In a brilliant post, Bruce Baker of Rutgers demonstrates that states are imposing teacher evaluation systems that are flawed.

This is what Arne Duncan and Bill Gates demanded, and this is what states are doing. And it is wrong, it is factually wrong.

Who will hold Duncan, Gates, and all those state officials accountable?

Chris Cerf in New Jersey and John King and Merryl Tisch in New York assure the public that the evaluation systems will work because they take many factors into account. But Baker demonstrates that they are wrong. The evaluation systems are fundamentally flawed and they will not work. They will do damage to schools, principals, teachers, and students.

Baker writes:

 

“The standard retort is that marginally flawed or not, these measures are much better than the status quo. ‘Cuz of course, we all know our schools suck. Teachers really suck. Principals enable their suckiness.  And pretty much anything we might do… must suck less.

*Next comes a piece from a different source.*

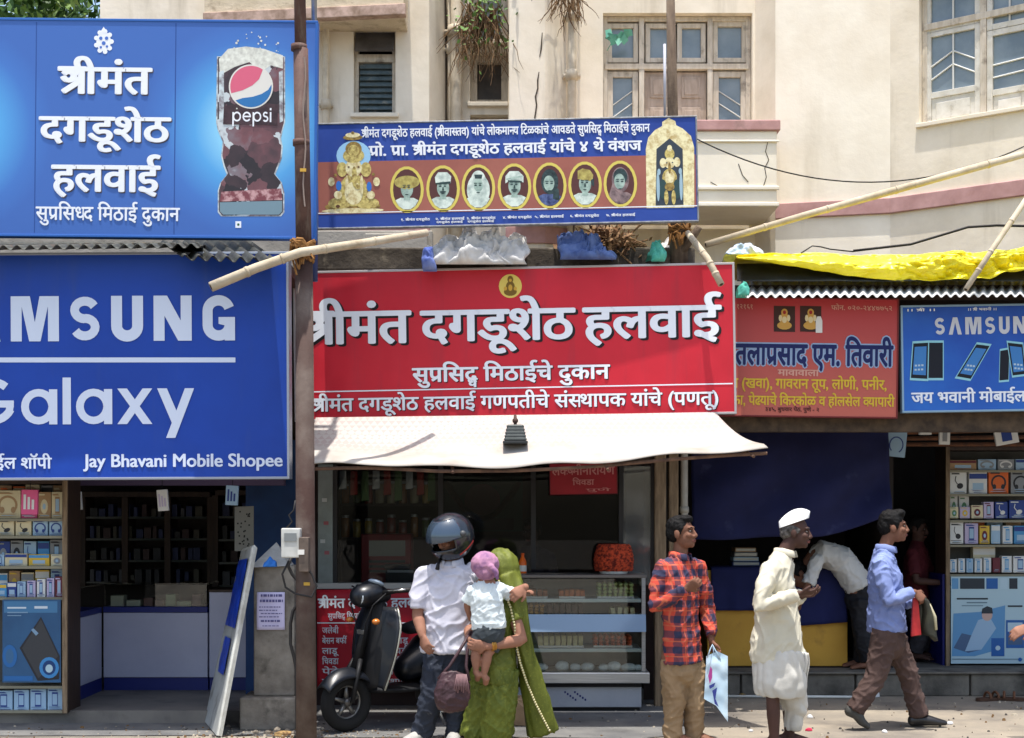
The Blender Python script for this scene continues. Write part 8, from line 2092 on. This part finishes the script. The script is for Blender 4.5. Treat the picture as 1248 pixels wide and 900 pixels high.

WRONG – it is absolutely not better than the status quo to take a knowingly flawed measure, or a measure that does not even attempt to isolate teacher effectiveness, and use it to label teachers as good or bad at their jobs. It is even worse to then mandate that the measure be used to take employment action against the employee.

It’s not good for teachers AND It’s not good for kids. (noting the stupidity of the reformy argument that anything that’s bad for teachers must be good for kids, and vice versa)

On the one hand, these ridiculous rigid, ill-conceived, statistically and legally inept and morally bankrupt policies will most certainly lead to increased, not decreased litigation over teacher dismissal.

On the other hand… The anything is better than the status quo argument is getting a bit stale and was pretty ridiculous to begin with.”